UN’s Ban to Visit South Caucasus in April
TBILISI - UN Secretary-General Ban Ki-moon plans to visit the South Caucasus region in late April 2016, a UN official confirmed Wednesday.
Ban’s second visit Tbilisi is planned for April 23-24 and will include meetings with members of the Georgian government.
He will then move on to Armenia on April 25 and later stop in Azerbaijan, the UN’s official statement said.
Regional analysts believe the Ban’s visit to the South Caucasus is meant to coincide with the 7th Global Forum of the UN Alliance of Civilizations that will be held in Baku on April 25-27.

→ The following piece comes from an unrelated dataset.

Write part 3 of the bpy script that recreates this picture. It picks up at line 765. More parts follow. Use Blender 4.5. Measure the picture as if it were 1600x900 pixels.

Ban’s previous and unannounced visit to Georgia in the summer 2007 included meetings with then-President Mikhail Saakashvili, former Foreign Minister Gela Bezhuashvili and ex-Parliament Chair Nino Burjanadze.
The Secretary General’s visit to neighboring Armenia and Azerbaijan comes only weeks after four days of intense fighting that left up to 70 people dead, a tenuous ceasefire appears to be holding between Armenian and Azeri forces.
Armenia and Azerbaijan have been locked in a deadly conflict over Nagorno-Karabakh for 25 years. The region, an ethnic Armenian exclave inside Azerbaijan’s borders, has existed as an unrecognized breakaway state with Armenian and Russian backing since 1994.